Despite these un-Katniss-like moments, Lawrence does acknowledge a parallel between the way that the bow-wielding heroine is suddenly thrust into a role she doesn't feel ready for, and her own trajectory. When The Hunger Games movies came to her, she was experiencing her first awards season, with Winter's Bone and feeling like she wasn't in control.

"I understand what it's like at the beginning to feel like you're not your own person, like you're kind of this prop," she says. "I was being put in dresses that were uncomfortable and make-up that made me end up looking not like myself. And all of a sudden everyone's listening to you and I'm thinking 'Don't listen to me, I'm 20.' But eventually you grow into it and you grow your own voice."

In Mockingjay, Katniss is at her most powerful when she is allowed to speak from the heart. British actress Natalie Dormer, who plays a new character, Cressida, suggests this is also Lawrence's strength. "She is just truthful. She's just herself. And that's why she's had the effect that she's had on so many young people, especially young girls."

As Katniss, Lawrence is the face of a franchise that doesn't recoil from engaging truthfully with some of the harsher aspects of life. In Mockingjay, the consequences of war are powerfully illustrated in harrowing shots of District 12, Katniss former home, reduced to rubble and charred human remains, while an attack on District 13 frighteningly conveys what an air raid might feel like.

Meanwhile the use of high-tech propaganda in the film reflects the propaganda wars currently being waged online by governments and terrorist groups. TV appearances by the captured Peeta cannot help but remind you of the recent videos of Islamic State prisoner John Cantlie reading scripted denunciations of Western governments.

"I think that part of the reasons kids have responded to these books and these movies is that they're being treated like adults," says Francis Lawrence. "I think they can smell when they're being spoken down to. And I'm not interested in doing that."

Neither is Sutherland; he wants the films to connect, inspire and galvanise. "I came aboard this project for one specific reason: I thought that it could be a catalyst for young people that had been dormant for a generation or two, particularly in the United States. The Occupy movement fizzled out because it didn't have a leader. I hope that this film will in some way become, or create, a leader who will put young people together in a way that they will understand." Oligarchs such as Snow exist for real, he adds: "And they need to be brought to account."

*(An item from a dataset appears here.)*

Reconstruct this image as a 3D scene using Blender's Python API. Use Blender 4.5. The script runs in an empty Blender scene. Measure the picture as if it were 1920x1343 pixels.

The Canadian is likely being over- optimistic about what the film can achieve. Jacobson, though, believes that part of the reason for the popularity of The Hunger Games is that Collins tapped into the Zeitgeist.

"We live in complex and anxiety- producing times," she says, "and I think that young people face the future with a fair degree of uncertainty, and this book and these films speak to those uncertainties, and to the strange sort of dance between violence and entertainment that make up our daily bread."

Jennifer Lawrence reveals that seeing how big the films were becoming made her "nervous for a few days" because she feared that Katniss could define the rest of her career. "I'm an actress," she says. "I don't want to be remembered as just one character. It's a scary idea."

The actress is probably worrying unduly. After all, she won an Oscar for playing a reformed sex addict in 2012's Silver Linings Playbook. In any case, she appears to have overcome her fear.

"I'm so proud of these movies that I'm actually honoured to carry this character with me for the rest of my life," she insists, "and have people remember me as this incredible, courageous hero.

"I just hope no one mistakes it for me."

Katniss . . . must decide whether or not to embrace a bigger cause and help unite the people of Panem's districts in an uprising.

'And all of a sudden everyone's listening to you and I'm thinking "Don't listen to me, I'm 20"'. Jennifer Lawrence

The Hunger Games: Mockingjay - Part 1 opens on Thursday.